Another State Department official said that Undersecretary of State Thomas Pickering asked Deputy Foreign Minister Gerogi Mamedov about the KGB program during a meeting in London earlier this year, but the issue never reached any high levels of the U.S. or Russian governments until November.

Moscow has refused to release the document despite numerous U.S. government appeals, including a recent request by Vice President Al Gore to Mr. Primakov on Nov. 17 in Malaysia, and requests made at a U.S.- Russia POW commission meeting in Moscow three weeks ago.

In July, Mr.

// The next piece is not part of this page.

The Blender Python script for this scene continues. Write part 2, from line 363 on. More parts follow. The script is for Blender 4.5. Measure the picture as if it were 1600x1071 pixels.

Gore was scheduled to discuss the matter during a dinner meeting with Russian Prime Minister Sergei Kiriyenko in Moscow. But the topic never came up because Mr. Gore became sidetracked with other topics.

Mrs. Albright never wrote or asked Mr. Primakov about the POW issue, even though she had developed close ties to the Russian. Mrs. Albright and Mr. Primakov performed a song-and-dance routine together during a banquet July 28 in Manila that was put on as part of a diplomatic forum sponsored by the Association of Southeast Asian Nations.

Details about the KGB document were first reported by The Washington Times on Nov. 9. In response, the White House initially said President Clinton would not ask Mr. Primakov about the matter during a scheduled meeting in Malaysia. A day later, White House officials insisted the president might bring up the subject, but the meeting never took place due to the crisis over Iraq.

Instead, Mr. Gore met Mr. Primakov on Nov. 17 in Kuala Lumpur, and the Russian prime minister agreed to look into the matter, according to U .S. officials.

Russian officials have provided conflicting statements about the KGB plan identified by Gen. Volkogonov. During the POW commission meeting earlier this month in Moscow, one official from the SVR intelligence service said the document did not exist. A second SVR official said the document was classified and would not be released.